TASK PROMPT: Transcribe the listing that follows in full, omitting pictures.

DATA PROVIDED:
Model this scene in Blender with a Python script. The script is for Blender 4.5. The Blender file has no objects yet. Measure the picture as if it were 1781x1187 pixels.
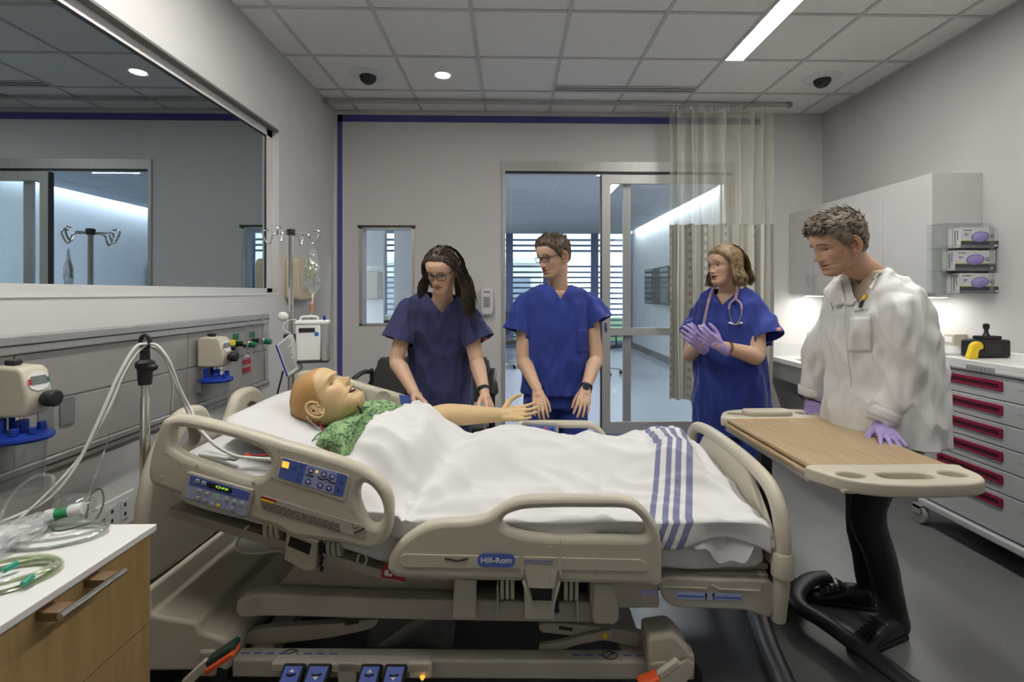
import bpy, bmesh, math, random
import numpy as np
from mathutils import Vector, Matrix, noise
PI = math.pi
SC = bpy.context.scene
C = SC.collection
random.seed(7)
# ---------------------------------------------------------------- camera
F_PX, HC, TH = 860.0, 1.373, math.radians(1.3)
U0, V0 = 890.0 + F_PX * math.tan(TH), 510.0
cam_d = bpy.data.cameras.new('camera')
cam = bpy.data.objects.new('camera', cam_d)
C.objects.link(cam)
cam_d.sensor_width = 36
cam_d.lens = F_PX / 1781 * 36
cam_d.shift_x = -(U0 - 890.5) / 1781
cam_d.shift_y = (V0 - 593.5) / 1781
cam_d.clip_start = 0.02
cam.location = (0, 0, HC)
cam.rotation_euler = (PI / 2, 0, -TH)
SC.camera = cam
# ---------------------------------------------------------------- world, exposure
SC.view_settings.view_transform = 'Standard'
SC.view_settings.look = 'None'
SC.view_settings.gamma = 1
SC.view_settings.use_curve_mapping = False
SC.view_settings.exposure = 0.2
L_STRIP, L_DOWN, L_COVE, L_CAB, L_SKY = 37.0, 14.0, 60.0, 20.0, 2.6
SC.cycles.max_bounces, SC.cycles.diffuse_bounces, SC.cycles.glossy_bounces, SC.cycles.transmission_bounces, SC.cycles.transparent_max_bounces = 7, 3, 3, 4, 14
SC.cycles.adaptive_threshold = .02
SC.cycles.caustics_reflective = SC.cycles.caustics_refractive = False
wd = bpy.data.worlds.new('sky')
SC.world = wd
wd.use_nodes = True
wd.node_tree.nodes['Background'].inputs[0].default_value = (0.72, 0.85, 1.0, 1)
wd.node_tree.nodes['Background'].inputs[1].default_value = L_SKY
# ---------------------------------------------------------------- pixel -> place helpers (design time)
ST, CT = math.sin(TH), math.cos(TH)
def ray(u, v):
    a, b = (u - U0) / F_PX, -(v - V0) / F_PX
    return Vector((ST + a * CT, CT - a * ST, b))
CAM = Vector((0, 0, HC))
def W(u, v, Y):
    d = ray(u, v); return CAM + d * (Y / d.y)
def WX(u, v, X):
    d = ray(u, v); return CAM + d * (X / d.x)
def WZ(u, v, Z):
    d = ray(u, v); return CAM + d * ((Z - HC) / d.z)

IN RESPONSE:
Model this scene in Blender with a Python script. The script is for Blender 4.5. The Blender file has no objects yet. Measure the picture as if it were 1781x1187 pixels.
import bpy, bmesh, math, random
import numpy as np
from mathutils import Vector, Matrix, noise
PI = math.pi
SC = bpy.context.scene
C = SC.collection
random.seed(7)
# ---------------------------------------------------------------- camera
F_PX, HC, TH = 860.0, 1.373, math.radians(1.3)
U0, V0 = 890.0 + F_PX * math.tan(TH), 510.0
cam_d = bpy.data.cameras.new('camera')
cam = bpy.data.objects.new('camera', cam_d)
C.objects.link(cam)
cam_d.sensor_width = 36
cam_d.lens = F_PX / 1781 * 36
cam_d.shift_x = -(U0 - 890.5) / 1781
cam_d.shift_y = (V0 - 593.5) / 1781
cam_d.clip_start = 0.02
cam.location = (0, 0, HC)
cam.rotation_euler = (PI / 2, 0, -TH)
SC.camera = cam
# ---------------------------------------------------------------- world, exposure
SC.view_settings.view_transform = 'Standard'
SC.view_settings.look = 'None'
SC.view_settings.gamma = 1
SC.view_settings.use_curve_mapping = False
SC.view_settings.exposure = 0.2
L_STRIP, L_DOWN, L_COVE, L_CAB, L_SKY = 37.0, 14.0, 60.0, 20.0, 2.6
SC.cycles.max_bounces, SC.cycles.diffuse_bounces, SC.cycles.glossy_bounces, SC.cycles.transmission_bounces, SC.cycles.transparent_max_bounces = 7, 3, 3, 4, 14
SC.cycles.adaptive_threshold = .02
SC.cycles.caustics_reflective = SC.cycles.caustics_refractive = False
wd = bpy.data.worlds.new('sky')
SC.world = wd
wd.use_nodes = True
wd.node_tree.nodes['Background'].inputs[0].default_value = (0.72, 0.85, 1.0, 1)
wd.node_tree.nodes['Background'].inputs[1].default_value = L_SKY
# ---------------------------------------------------------------- pixel -> place helpers (design time)
ST, CT = math.sin(TH), math.cos(TH)
def ray(u, v):
    a, b = (u - U0) / F_PX, -(v - V0) / F_PX
    return Vector((ST + a * CT, CT - a * ST, b))
CAM = Vector((0, 0, HC))
def W(u, v, Y):
    d = ray(u, v); return CAM + d * (Y / d.y)
def WX(u, v, X):
    d = ray(u, v); return CAM + d * (X / d.x)
def WZ(u, v, Z):
    d = ray(u, v); return CAM + d * ((Z - HC) / d.z)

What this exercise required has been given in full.